43. Mind you, the surge of terror that sequence generated on first broadcast, is matched only by the surge of overfamiliarity that it generates in fans who have seen that sequence in far too many Doctor Who documentaries, compilation videos, and so forth in the forty-five years since.

44. The question nobody ever asks, though, is what the massacre has to do with the Autons' invasion plans, which is a shame, because there's a very good answer: the mannequin attacks will inevitably require a military response... and with Auton facsimiles at the top levels of the armed forces, they can control and direct the battles, leading to carnage, confusion and, eventually, total chaos, followed by an Auton takeover.

45. "The Invasion" Recyclingwatch: UNIT versus Faceless Monsters at Factory, while the Doctor confronts the brain which controls them in the factory building.

46. Series Firsts: This is the first time we learn that the Doctor has two hearts and a resting heart rate of 10 BPM, and that the TARDIS is said to be "dimensionally transcendental".

47. Japanese animation fans! Annoy everyone by shouting “Hentai! Hentai!” as the Doctor struggles with the overfriendly tentacles.

48. The Doctor says he doesn't want a salary. Presumably he intends to feed and clothe himself from the TARDIS' resources, and sponge shamelessly off everyone else on UNIT pub nights.


49. Alternative titles for this serial include “Facsimile”, “Doctor Who And The Auton Invasion”, “Spare Head from Space”, and “Doctor Who: Invasion Earth!” Spot the ringer.

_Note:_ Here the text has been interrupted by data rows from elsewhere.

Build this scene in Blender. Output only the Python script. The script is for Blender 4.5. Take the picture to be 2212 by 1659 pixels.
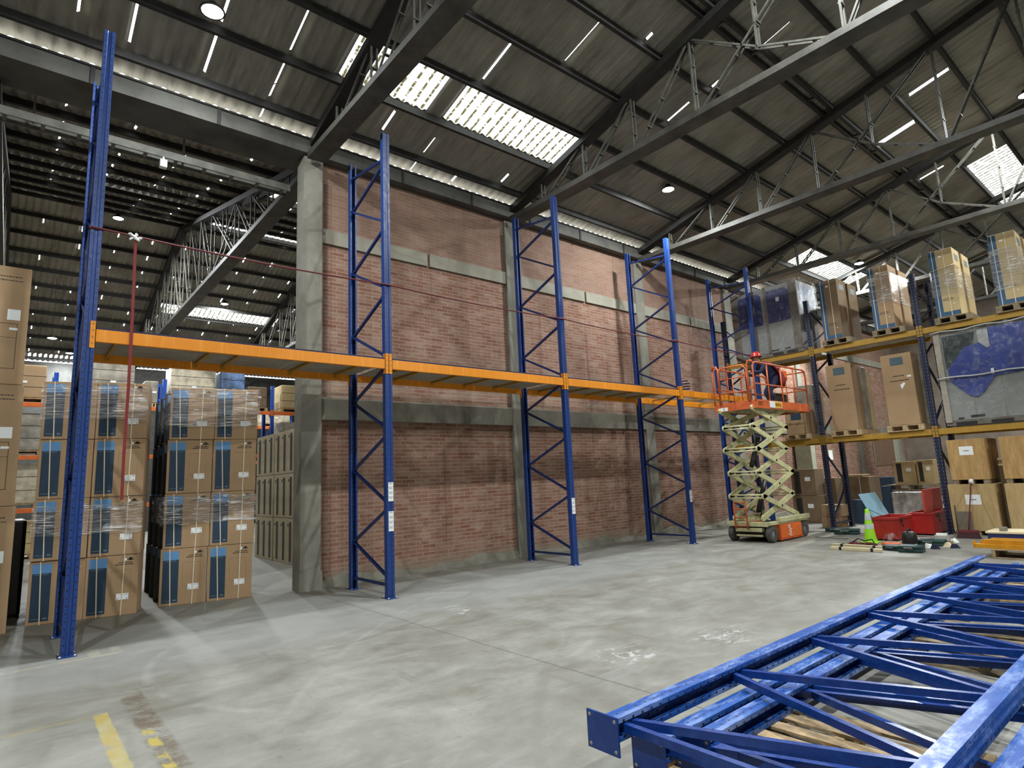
import bpy, math, random
from mathutils import Vector, Matrix
random.seed(7)
PI = math.pi
for _o in list(bpy.data.objects):
    bpy.data.objects.remove(_o)
SC = bpy.context.scene
COL = SC.collection

# ------------------------------------------------------------------ camera
YAW, PITCH, ROLL = 0.70153, 0.15971, -0.04561
FPX = 1288.29
cam_d = bpy.data.cameras.new('camera')
cam = bpy.data.objects.new('camera', cam_d)
COL.objects.link(cam)
f = Vector((math.sin(YAW)*math.cos(PITCH), math.cos(YAW)*math.cos(PITCH), math.sin(PITCH)))
r = Vector((math.cos(YAW), -math.sin(YAW), 0)); u = r.cross(f)
r2 = math.cos(ROLL)*r + math.sin(ROLL)*u
u2 = -math.sin(ROLL)*r + math.cos(ROLL)*u
cam.matrix_world = Matrix(((r2.x, u2.x, -f.x, -0.5101), (r2.y, u2.y, -f.y, -7.7378), (r2.z, u2.z, -f.z, 1.54), (0, 0, 0, 1)))
cam_d.sensor_fit = 'HORIZONTAL'; cam_d.sensor_width = 36.0
cam_d.lens = 36.0*FPX/2212
cam_d.clip_end = 300; cam_d.clip_start = 0.05
SC.camera = cam

# ------------------------------------------------------------------ world, exposure
SKY = 10.0
w = bpy.data.worlds.new('overcast_sky'); SC.world = w; w.use_nodes = True
bg = w.node_tree.nodes['Background']
bg.inputs[0].default_value = (0.95, 0.98, 1.0, 1); bg.inputs[1].default_value = SKY
SC.view_settings.view_transform = 'Standard'
SC.view_settings.look = 'None'
SC.view_settings.gamma = 1
SC.view_settings.exposure = 0.22
SC.view_settings.use_curve_mapping = False
LAMP_W = 400.0

# ------------------------------------------------------------------ tagging
def tag(o, label=None, cat=None, group=None, kind=None):
    if label: o['label'] = label
    if cat: o['category'] = cat
    if group: o['group'] = group
    if kind: o['kind'] = kind
    return o
def thing(name, label, cat, loc=(0, 0, 0), rz=0.0, group=None):
    o = bpy.data.objects.new(name, None); COL.objects.link(o)
    o.empty_display_size = 0.1
    o.location = loc; o.rotation_euler = (0, 0, rz)
    return tag(o, label, cat, group)
def children(o):
    return [c for c in bpy.data.objects if c.parent == o]
_kids = {}
def copy_tree(o, parent=None):
    c = o.copy(); COL.objects.link(c)
    c.parent = parent
    _kids[c.name] = []
    for ch in _kids.get(o.name, []):
        n = copy_tree(ch, c); _kids[c.name].append(n)
    return c
def dup(o, label, loc=None, rz=None, group=None):
    c = copy_tree(o)
    if loc is not None: c.location = loc
    if rz is not None: c.rotation_euler = (0, 0, rz)
    c['label'] = label
    if group: c['group'] = group
    return c

# ------------------------------------------------------------------ mesh builder
class MB:
    def __init__(s): s.v = []; s.f = []; s.m = []; s.sm = []
    def poly(s, pts, mi=0, smooth=False):
        b = len(s.v); s.v += [tuple(p) for p in pts]
        s.f.append(tuple(range(b, b+len(pts)))); s.m.append(mi); s.sm.append(smooth)
        return s
    def hexa(s, p, mi=0):
        b = len(s.v); s.v += [tuple(q) for q in p]
        for q in ((0, 3, 2, 1), (4, 5, 6, 7), (0, 1, 5, 4), (1, 2, 6, 5), (2, 3, 7, 6), (3, 0, 4, 7)):
            s.f.append(tuple(b+i for i in q)); s.m.append(mi); s.sm.append(False)
        return s
    def box(s, x0, x1, y0, y1, z0, z1, mi=0):
        return s.hexa([(x0, y0, z0), (x1, y0, z0), (x1, y1, z0), (x0, y1, z0), (x0, y0, z1), (x1, y0, z1), (x1, y1, z1), (x0, y1, z1)], mi)
    def bar(s, p, q, w, h, up=(0, 0, 1), mi=0):
        p = Vector(p); q = Vector(q); d = (q-p).normalized(); up = Vector(up)
        a = d.cross(up)
        if a.length < 1e-4: a = d.cross(Vector((1, 0, 0)))
        a.normalize(); b = a.cross(d)
        a *= w/2; b *= h/2
        return s.hexa([p-a-b, p+a-b, p+a+b, p-a+b, q-a-b, q+a-b, q+a+b, q-a+b], mi)
    def prism(s, prof, o, ux, uy, d, mi=0, caps=True):
        o = Vector(o); ux = Vector(ux); uy = Vector(uy); d = Vector(d); n = len(prof); b = len(s.v)
        for k in (0, 1):
            for (x, y) in prof: s.v.append(tuple(o+ux*x+uy*y+d*k))
        for i in range(n):
            j = (i+1) % n
            s.f.append((b+i, b+j, b+n+j, b+n+i)); s.m.append(mi); s.sm.append(False)
        if caps:
            s.f.append(tuple(b+i for i in reversed(range(n)))); s.m.append(mi); s.sm.append(False)
            s.f.append(tuple(b+n+i for i in range(n))); s.m.append(mi); s.sm.append(False)
        return s
    def tube(s, pts, rad, n=8, mi=0, closed=False, cap=True):
        pts = [Vector(p) for p in pts]; N = len(pts); b = len(s.v)
        rads = rad if isinstance(rad, (list, tuple)) else [rad]*N
        ref = None
        for i, p in enumerate(pts):
            if closed: d = pts[(i+1) % N]-pts[i-1]
            else: d = pts[min(i+1, N-1)]-pts[max(i-1, 0)]
            if d.length < 1e-9: d = Vector((0, 0, 1))
            d.normalize()
            if ref is None:
                ref = d.cross(Vector((0, 0, 1)))
                if ref.length < 1e-3: ref = d.cross(Vector((1, 0, 0)))
            ref = (ref-d*ref.dot(d)).normalized(); bb = d.cross(ref)
            for k in range(n):
                a = 2*PI*k/n
                s.v.append(tuple(p+(ref*math.cos(a)+bb*math.sin(a))*rads[i]))
        M = N if closed else N-1
        for i in range(M):
            for k in range(n):
                i2 = (i+1) % N; k2 = (k+1) % n
                s.f.append((b+i*n+k, b+i*n+k2, b+i2*n+k2, b+i2*n+k)); s.m.append(mi); s.sm.append(True)
        if cap and not closed:
            s.f.append(tuple(b+k for k in reversed(range(n)))); s.m.append(mi); s.sm.append(False)
            s.f.append(tuple(b+(N-1)*n+k for k in range(n))); s.m.append(mi); s.sm.append(False)
        return s
    def lathe(s, prof, c=(0, 0, 0), n=24, mi=0, axis='z'):
        b = len(s.v); c = Vector(c)
        for (rr, h) in prof:
            for k in range(n):
                a = 2*PI*k/n; x, y = rr*math.cos(a), rr*math.sin(a)
                p = (x, y, h) if axis == 'z' else ((x, h, y) if axis == 'y' else (h, x, y))
                s.v.append(tuple(c+Vector(p)))
        for i in range(len(prof)-1):
            for k in range(n):
                k2 = (k+1) % n
                s.f.append((b+i*n+k, b+i*n+k2, b+(i+1)*n+k2, b+(i+1)*n+k)); s.m.append(mi); s.sm.append(True)
        return s
    def mesh(s, name, mats):
        me = bpy.data.meshes.new(name)
        me.from_pydata(s.v, [], s.f)
        for mm in (mats if isinstance(mats, (list, tuple)) else [mats]): me.materials.append(mm)
        me.polygons.foreach_set('material_index', s.m)
        me.polygons.foreach_set('use_smooth', s.sm)
        me.update(); me.validate()
        return me
    def build(s, name, mats, parent=None, bevel=0):
        o = bpy.data.objects.new(name, s.mesh(name, mats)); COL.objects.link(o)
        if parent is not None:
            o.parent = parent; _kids.setdefault(parent.name, []).append(o)
        if bevel:
            md = o.modifiers.new('bevel', 'BEVEL'); md.width = bevel; md.segments = 2; md.limit_method = 'ANGLE'
        return o
def sheet_profile(pts, t):
    """closed outline of a thin folded sheet following the polyline pts"""
    P = [Vector((a, b)) for a, b in pts]; n = len(P); L = []; R = []
    for i in range(n):
        ds = []
        if i > 0: ds.append((P[i]-P[i-1]).normalized())
        if i < n-1: ds.append((P[i+1]-P[i]).normalized())
        ns = [Vector((-d.y, d.x)) for d in ds]
        m = sum(ns, Vector((0, 0)))
        m.normalize(); k = 1/max(0.4, m.dot(ns[0]))
        L.append(tuple(P[i]+m*t/2*k)); R.append(tuple(P[i]-m*t/2*k))
    return L+R[::-1]

# ------------------------------------------------------------------ materials
class NT:
    """small helper for shader trees"""
    def __init__(s, name):
        s.m = bpy.data.materials.new(name); s.m.use_nodes = True
        s.t = s.m.node_tree; s.b = s.t.nodes['Principled BSDF']; s.out = s.t.nodes['Material Output']
        s.tc = None
    def n(s, typ, **kw):
        nd = s.t.nodes.new(typ)
        for k, v in kw.items(): setattr(nd, k, v)
        return nd
    def l(s, a, b): s.t.links.new(a, b)
    def co(s, which='Object'):
        if s.tc is None: s.tc = s.n('ShaderNodeTexCoord')
        return s.tc.outputs[which]
    def sep(s, v):
        nd = s.n('ShaderNodeSeparateXYZ'); s.l(v, nd.inputs[0]); return nd.outputs
    def comb(s, x, y, z):
        nd = s.n('ShaderNodeCombineXYZ')
        for i, a in enumerate((x, y, z)): s.put(a, nd.inputs[i])
        return nd.outputs[0]
    def put(s, a, sock):
        if isinstance(a, bpy.types.NodeSocket): s.l(a, sock)
        else: sock.default_value = a
    def math(s, op, a, b=0.0, c=0.0, clamp=False):
        nd = s.n('ShaderNodeMath', operation=op); nd.use_clamp = clamp
        s.put(a, nd.inputs[0]); s.put(b, nd.inputs[1])
        if op in ('MULTIPLY_ADD', 'SMOOTH_MIN', 'WRAP', 'COMPARE'): s.put(c, nd.inputs[2])
        return nd.outputs[0]
    def noise(s, vec, scale=5, detail=4, rough=0.55, dist=0.0):
        nd = s.n('ShaderNodeTexNoise'); s.l(vec, nd.inputs['Vector'])
        nd.inputs['Scale'].default_value = scale; nd.inputs['Detail'].default_value = detail
        nd.inputs['Roughness'].default_value = rough; nd.inputs['Distortion'].default_value = dist
        return nd.outputs[0]
    def mapping(s, vec, sc=(1, 1, 1), rot=(0, 0, 0), loc=(0, 0, 0)):
        nd = s.n('ShaderNodeMapping'); s.l(vec, nd.inputs[0])
        nd.inputs['Scale'].default_value = sc; nd.inputs['Rotation'].default_value = rot; nd.inputs['Location'].default_value = loc
        return nd.outputs[0]
    def ramp(s, fac, stops):
        nd = s.n('ShaderNodeValToRGB'); s.put(fac, nd.inputs[0]); e = nd.color_ramp.elements
        while len(e) < len(stops): e.new(0.5)
        for i, (p, c) in enumerate(stops):
            e[i].position = p; e[i].color = (c, c, c, 1) if isinstance(c, (int, float)) else tuple(c)+(1,)
        return nd.outputs[0]
    def mix(s, fac, a, b, mode='MIX'):
        nd = s.n('ShaderNodeMixRGB', blend_type=mode)
        s.put(fac, nd.inputs[0])
        for v, i in ((a, 1), (b, 2)):
            if isinstance(v, (tuple, list)): nd.inputs[i].default_value = tuple(v)[:3]+(1,)
            else: s.put(v, nd.inputs[i])
        return nd.outputs[0]
    def smooth(s, x, a, b):
        nd = s.n('ShaderNodeMapRange', interpolation_type='SMOOTHSTEP')
        s.put(x, nd.inputs[0]); nd.inputs[1].default_value = a; nd.inputs[2].default_value = b
        nd.inputs[3].default_value = 0; nd.inputs[4].default_value = 1
        return nd.outputs[0]
    def band(s, x, a, b, e=0.01):
        return s.math('MULTIPLY', s.smooth(x, a-e, a+e), s.math('SUBTRACT', 1.0, s.smooth(x, b-e, b+e)))
    def color(s, c):
        if isinstance(c, (tuple, list)): s.b.inputs['Base Color'].default_value = tuple(c)[:3]+(1,)
        else: s.l(c, s.b.inputs['Base Color'])
    def set(s, rough=0.5, metal=0.0, spec=0.5):
        s.put(rough, s.b.inputs['Roughness']); s.put(metal, s.b.inputs['Metallic']); s.b.inputs['Specular IOR Level'].default_value = spec
    def bump(s, h, strength=0.3, dist=0.01):
        nd = s.n('ShaderNodeBump'); nd.inputs['Strength'].default_value = strength; nd.inputs['Distance'].default_value = dist
        s.l(h, nd.inputs['Height']); s.l(nd.outputs[0], s.b.inputs['Normal'])

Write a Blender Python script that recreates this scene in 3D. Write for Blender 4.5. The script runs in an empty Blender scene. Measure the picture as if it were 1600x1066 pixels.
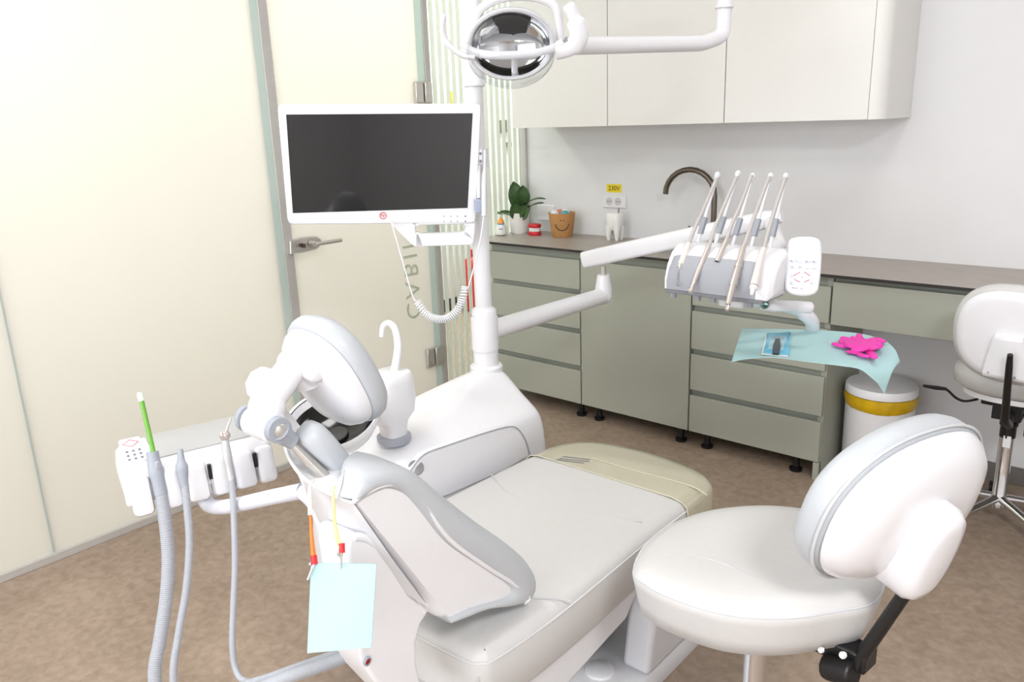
import bpy, bmesh, math, random
from mathutils import Vector, Matrix
random.seed(7)
COL = bpy.context.scene.collection
PI = math.pi
# ------------------------------------------------------------------ camera model (from the vanishing points)
FPX, CX, CY, HC = 1244.0, 800.0, 533.0, 1.5
_V = Vector((155, 4467, FPX)).normalized()
_A = Vector((-1480, -291, FPX))
_mx = (_A - _V * _A.dot(_V)).normalized()
AZ = -_V; AX = -_mx; AY = AZ.cross(AX)
CAM = Vector((0, 0, HC))
def ray(px, py):
    v = Vector((px - CX, py - CY, FPX)); return Vector((AX.dot(v), AY.dot(v), AZ.dot(v)))
def PD(px, py, d): return CAM + ray(px, py) * (d / FPX)
def PX(px, py, x): r = ray(px, py); return CAM + r * (x / r.x)
def PY(px, py, y): r = ray(px, py); return CAM + r * (y / r.y)
def PZ(px, py, z): r = ray(px, py); return CAM + r * ((z - HC) / r.z)
def PP(px, py, o, n): r = ray(px, py); return CAM + r * ((o - CAM).dot(n) / r.dot(n))
V = Vector
# ------------------------------------------------------------------ materials
def lin(c): return tuple(((v / 255) / 12.92 if v / 255 <= .04045 else ((v / 255 + .055) / 1.055) ** 2.4) for v in c) + (1,)
MATS = {}
def mat(name, c, rough=.5, metal=0, var=.03, scale=30, bump=0, spec=.5, alpha=1, trans=0, coat=0):
    if name in MATS: return MATS[name]
    m = bpy.data.materials.new(name); m.use_nodes = True; nt = m.node_tree; b = nt.nodes['Principled BSDF']
    c = lin(c)
    n = nt.nodes.new('ShaderNodeTexNoise'); n.inputs['Scale'].default_value = scale; n.inputs['Detail'].default_value = 4
    tc = nt.nodes.new('ShaderNodeTexCoord'); nt.links.new(tc.outputs['Object'], n.inputs['Vector'])
    r = nt.nodes.new('ShaderNodeValToRGB'); r.color_ramp.elements[0].position = .3; r.color_ramp.elements[1].position = .7
    r.color_ramp.elements[0].color = tuple(v * (1 - var) for v in c[:3]) + (1,); r.color_ramp.elements[1].color = tuple(min(1, v * (1 + var)) for v in c[:3]) + (1,)
    nt.links.new(n.outputs['Fac'], r.inputs['Fac']); nt.links.new(r.outputs['Color'], b.inputs['Base Color'])
    b.inputs['Roughness'].default_value = rough; b.inputs['Metallic'].default_value = metal
    b.inputs['Specular IOR Level'].default_value = spec; b.inputs['Alpha'].default_value = alpha
    b.inputs['Transmission Weight'].default_value = trans; b.inputs['Coat Weight'].default_value = coat
    if bump:
        bp = nt.nodes.new('ShaderNodeBump'); bp.inputs['Strength'].default_value = bump; bp.inputs['Distance'].default_value = .002
        n2 = nt.nodes.new('ShaderNodeTexNoise'); n2.inputs['Scale'].default_value = scale * 8; nt.links.new(tc.outputs['Object'], n2.inputs['Vector'])
        nt.links.new(n2.outputs['Fac'], bp.inputs['Height']); nt.links.new(bp.outputs['Normal'], b.inputs['Normal'])
    MATS[name] = m; return m
WHITE = mat('white_plastic', (231, 231, 235), .28, var=.008, coat=.3)
SOFTW = mat('soft_white_plastic', (232, 232, 235), .4, var=.01)
WALL = mat('wall_paint', (226, 226, 228), .85, var=.01, scale=8, bump=.05)
LEATH = mat('grey_upholstery', (202, 201, 200), .42, var=.012, scale=60, bump=.06)
LEATH2 = mat('cool_grey_upholstery', (188, 192, 197), .42, var=.012, scale=60, bump=.06)
SEAM = mat('upholstery_seam', (188, 188, 190), .6)
PIPE = mat('upholstery_piping', (200, 202, 206), .45)
LIGHTPIPE = mat('white_piping', (212, 212, 213), .5)
GREY = mat('grey_plastic', (160, 165, 175), .4, var=.01)
HOSE = mat('hose_grey', (172, 175, 182), .45, var=.02)
MIDGREY = mat('tray_mat_grey', (178, 178, 177), .5, var=.01)
FRONTGREY = mat('console_front_grey', (158, 160, 168), .45, var=.01)
STEEL = mat('brushed_steel', (206, 203, 198), .3, .7, var=.03)
CHROME = mat('chrome', (225, 225, 228), .08, 1, var=.01)
HANDP = mat('handpiece_metal', (205, 196, 190), .3, .6, var=.02)
WHIP = mat('whip_tube_grey', (186, 182, 180), .4, .1, var=.02)
BRONZE = mat('bronze_tap', (112, 103, 95), .3, .9, var=.03)
BLACK = mat('black_plastic', (18, 18, 19), .4, var=.05)
BLACKG = mat('black_gloss', (10, 10, 11), .12, var=.05)
SCREEN = mat('screen_glass', (5, 5, 6), .06, var=.01, spec=.9)
SAGE = mat('sage_laminate', (165, 168, 156), .5, var=.012, scale=3)
SAGE2 = mat('sage_carcass', (150, 155, 145), .55, var=.012, scale=3)
CUPB = mat('white_lacquer', (229, 228, 225), .45, var=.006)
COUNTER = mat('taupe_stone', (166, 157, 149), .38, var=.06, scale=14)
DARK = mat('dark_baseboard', (48, 46, 44), .6, var=.05)  # own dark colour of the corridor baseboard
SKIRT = mat('grey_skirting', (112, 108, 104), .6, var=.04)
ALU = mat('aluminium_profile', (196, 194, 190), .4, .25, var=.02)

TEAL = mat('teal_paper', (178, 215, 217), .8, var=.015, scale=90, bump=.25)
VINYL = mat('clear_vinyl_cover', (188, 183, 162), .2, var=.02, scale=6, coat=.4)
PINK = mat('pink_nitrile', (240, 60, 178), .5, var=.04)
YELLOW = mat('yellow_bag', (205, 165, 12), .3, var=.15, scale=25)
KRAFT = mat('kraft_paper', (190, 140, 88), .75, var=.06)
RED = mat('red_plastic', (205, 35, 45), .35, var=.03)
ORANGE = mat('orange_silicone', (245, 125, 40), .45, var=.02)
PALEYEL = mat('pale_yellow_silicone', (236, 230, 150), .45, var=.02)
PALEPINK = mat('pale_pink_silicone', (240, 222, 214), .45, var=.02)
LEAF = mat('leaf_green', (62, 92, 48), .45, var=.3, scale=25)
STEM = mat('stem_green', (120, 160, 70), .5)
CERAM = mat('white_ceramic', (236, 235, 232), .3, var=.01)
GREENT = mat('green_tube', (110, 172, 62), .25, var=.03)
CLEARTIP = mat('pale_tip', (214, 232, 212), .3)
INK = mat('grey_print', (120, 122, 130), .6); REDINK = mat('red_print', (200, 60, 80), .6)
KEYPAN = mat('keypad_panel', (226, 228, 238), .35, var=.01)
KEYCAP = mat('keypad_key', (212, 214, 224), .4, var=.02)
BLUEP = mat('pouch_blue_film', (110, 195, 225), .2, var=.12, scale=60)
PAPER = mat('pouch_paper', (238, 240, 242), .7)
TOOLD = mat('dark_instruments', (52, 74, 82), .3, .5, var=.2, scale=80)
STICK = mat('yellow_sticker', (236, 214, 40), .6)
SUBTLE = mat('socket_white', (233, 232, 234), .4, var=.005)
HOLE = mat('socket_recess', (205, 204, 208), .5)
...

50. Quatermass 2 Blatant Ripoff-watch (A Compilation): Alien meteorites which take over people's minds as the vanguard of an invasion force which occupies a factory and then plans to infiltrate the top levels of government with its agents; grouchy older scientist, pretty lady scientist and handsome soldier investigating; interference by nosy journalists; appalling regional and class stereotypes; tentacle-monster in tank. It's a wonder Nigel Kneale made it out of the UNIT Era without bursting a blood vessel.